The most obvious form of coalition would be the grand coalition. Within the SPD, there are several people who argued in favor of this possibility – for example, foreign minister Sigmar Gabriel, or minister of justice Heiko Maas. However, the most important critic of the grand coalition is the SPD party base. Schulz also argued that the grand coalition lost almost 14 percent of the votes compared to the last election – hence this coalition does not have much voter support anymore.

Another possible coalition would be a minority government constituted of the SPD and the Greens. It is, however, very unlikely that the CDU/CSU – the strongest party – relinquishes participation in government and instead tolerates a minority government of two left-wing parties.

Several other possibilities for a government including the SPD have been discussed in the past days – for example a “Kenya-alliance” constituted of CDU/CSU, SPD and the Greens. But it is very unlikely that the CDU/CSU will enter a coalition with two left-wing parties.
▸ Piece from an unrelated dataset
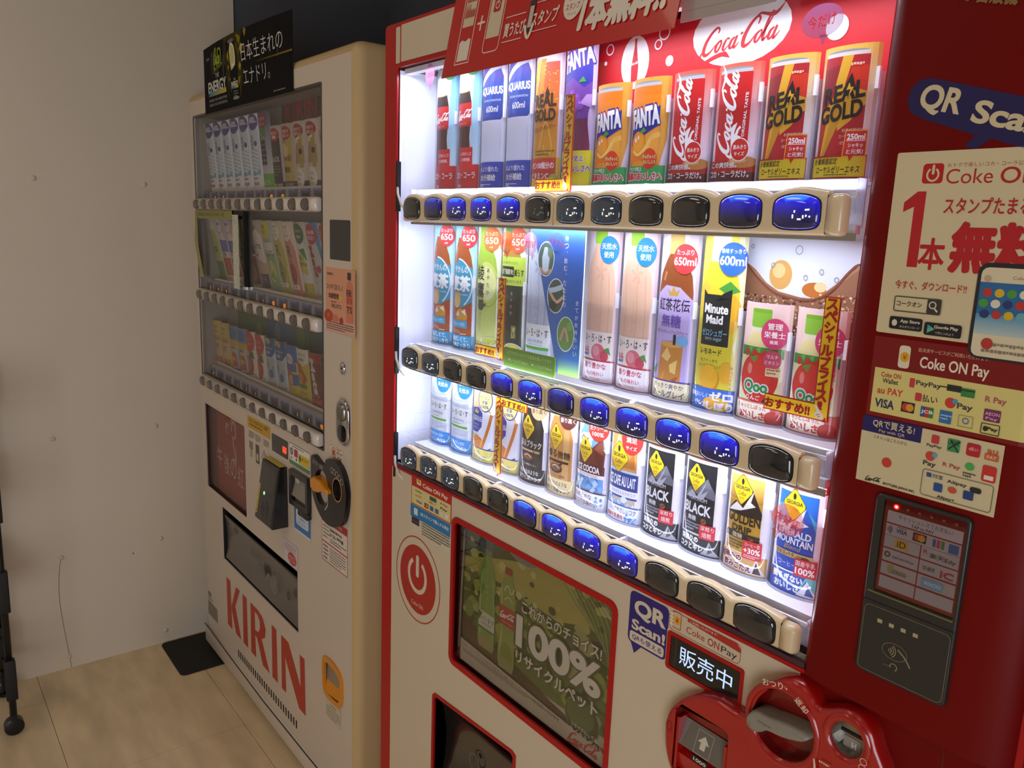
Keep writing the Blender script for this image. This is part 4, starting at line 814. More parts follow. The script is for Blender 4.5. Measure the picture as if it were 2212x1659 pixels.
# ------------------------------------------------------------------ the ivory machine on the left
K = thing('vending_machine', (-682, 300, 0), 'cream drinks vending machine with red brand lettering, beside the cream wall', 'vending machine')
KX0, KX1 = -1245, -117
puff('door_shell', lambda i: rr(KX0, 28, KX1, 1831, 26, 5, i), [(24, 0), (16, 1.6), (8, 6.5), (2.5, 14), (0, 24), (0, 88)], kside, K, cap0=False)
box('cabinet', KX0 + 4, KX1 - 6, 90, 640, 30, 1822, kside, K, bev=8)
kwin = rr(-1187, 937, -283, 1762, 4, 2)
kpost = rr(-1178, 597, -812, 880, 8, 3)
kslot = rr(-1042, 392, -449, 567, 4, 2)
kcup = [(-286, 330), (-280, 318), (-262, 314), (-212, 314), (-196, 322), (-190, 345), (-190, 385), (-205, 398), (-230, 404), (-270, 402), (-286, 396)]
kl = plate('front_panel', [rr(KX0, 28, KX1, 1831, 26, 5, 23.5), kwin, kpost, kslot, kcup], -0.3, 3, kwhite, K)
def tray(name, loop, depth, m, parent, y=3):
    """recess behind a hole: walls + back"""
    k = len(loop); V = sl(loop, y) + sl(loop, depth); F = [(i, (i + 1) % k, (i + 1) % k + k, i + k) for i in range(k)]
    t = tessellate_polygon([[Vector((p[0], p[1], 0)) for p in loop]]); F += [tuple(j + k for j in f) for f in t]
    return obj(name, V, F, m, parent)
tray('window_liner', kwin, 86, mat('warm_grey_liner', '#aaa49c', 0.5), K)
plate('window_trim', [rr(-1190, 934, -280, 1765, 5, 2), rr(-1185, 939, -285, 1760, 4, 2)], -1.2, 0, dgrey, K)
plate('window_pane', [rr(-1187, 937, -283, 1762, 4, 2)], 5, 7, kglass, K)
# row bars with their round buttons and price tags
seg = {'0': 'abcdef', '1': 'bc', '2': 'abged', '3': 'abgcd', '4': 'fgbc', '5': 'afgcd', '6': 'afgedc', '8': 'abcdefg', '7': 'abc'}
def digits(a, s, x, y, w, h, gap, col, lw=.16, sh=.08, mi=1):
    for ch in s:
        for g in seg.get(ch, ''):
            q = {'a': (0, 1, 1, 1), 'b': (1, 1, 1, .5), 'c': (1, .5, 1, 0), 'd': (0, 0, 1, 0), 'e': (0, .5, 0, 0), 'f': (0, 1, 0, .5), 'g': (0, .5, 1, .5)}[g]
            a.S([(x + q[0] * w + q[1] * h * sh, y + q[1] * h), (x + q[2] * w + q[3] * h * sh, y + q[3] * h)], w * lw * 1.4, col, mi, 1)
        x += w + gap
ksets = [(1505, 1528, 1546, {0: '1', 1: '4', 2: '4', 6: '1', 7: '150', 8: '170'}), (1231, 1255, 1279, {0: '5', 1: '4', 2: '4', 6: '1', 7: '150', 8: '150'}), (957, 984, 1016, {0: '4', 3: '1', 4: '1', 5: '1', 9: '1', 10: '1', 11: '150'})]
for ri, (zc, zt, zs, lit) in enumerate(ksets):
    prof = [(-4, zc - 17.5), (-9, zc - 16), (-13, zc - 12), (-15.4, zc - 7), (-16.2, zc), (-15.4, zc + 7), (-13, zc + 12), (-9, zc + 15.5), (-4, zc + 17), (4, zc + 17), (4, zc - 17.5)]
    sb = loft('button_bar', [[(x, max(min(y * q, 4), -16) if y < 0 else y, zc + (z - zc) * (0.55 + 0.45 * q)) for y, z in prof] for x, q in ((-1178, .3), (-1176, .8), (-1172, 1), (-314, 1), (-309, .97), (-302, .86), (-298, .62), (-297, .3))], kstrip, K)
    smooth_angle(sb, 40)
    Art().S([(-315, zc - 14), (-315, zc + 14)], .8, '6a6258', 0, 1).build('bar_seam', sb, on_y(-16.2))
    b0 = None
    for i in range(12):
        x = -1142 + i * 72.7
        if b0 is None:
            prof2 = [(13.5, -12), (13.5, -16.6), (12.6, -17.2), (12, -16.2), (8, -17.8), (3, -18.6)]
            b0 = loft('selection_button', [[(x + r * 1.75 * math.cos(math.tau * k / 22), y, zc - 1 + r * 1.04 * math.sin(math.tau * k / 22)) for k in range(22)] for r, y in reversed(prof2)], silverb, sb, True, False, origin=(x, -16, zc))
        else: dup(b0, i * 72.7, 0, 0)
    sh = box('shelf', -1184, -290, 30, 86, zs - 7, zs - 3, kstrip, K)
    box('shelf_lip', -1120, -290, 28, 30, zs - 4, zs + 3, kstrip, sh)
    rail = box('price_rail', -1150, -286, 18, 28, zt - 12, zs - 5, mat('pale_blue_rail', '#a29ca0', 0.4), K)
    for i in range(12):
        x = -1142 + i * 72.7; a = Art()
        a.R(x - 26, zt - 8, x + 30, zt + 14, '4c578c').lines(x - 22, zt + 13, x + 26, 1, 4, '8f9ac4', 4, i).R(x - 16, zt - 10, x + 24, zt + 4, '35332f')
        if i in lit: digits(a, lit[i], x + 8 - 6 * (len(lit[i]) - 1) / 2 - 3, zt - 8, 4.2, 9, 2.6, 'ff9018', .24)
        a.build('price_tag', rail, on_y(18))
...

Schulz has, in any case, announced that he will conduct  an opinion poll among SPD party members before his party would enter any kind of coalition. As a prerequisite for such a poll, he must, however, develop a realistic idea of who to govern with.

Would A Minority Government Work for Germany?

Merkel was skeptical about a minority government constituted either of the CDU/ CSU alone or together with one small party. Unless the SPD is willing to participate in government, reelections would be the best possibility for the country, she said.

It is very difficult to govern a country with a minority government because, without a majority in parliament, there is a much greater chance of legislative proposals not being approved. In the case of a vote of no confidence, a mino­rity government can be taken down much more easily than a majority government, hence a minority government would likely be unstable.

The only realistic possibility for a minority government would be one that is constituted only of the CDU/CSU. To make this happen, the party would have to make an agreement with the SPD, or alternatively, several other parties, in order to ensure that they would not block a CDU/CSU minority government. This form of agreement is being discussed within the SPD – for example, Ralf Stegner, one of the party’s deputy chairmen, is among those in favor of this solution.

If no coalition agreement is found in the next couple of weeks, reelections will be held. The re­sults of a new election are expected to be similar to the ones from September. Chances are, however, that the Afd, Germany’s extreme right-wing party, could win even more votes. Until the formation of a new government, Angela Merkel and her cabinet are in charge of governing the country.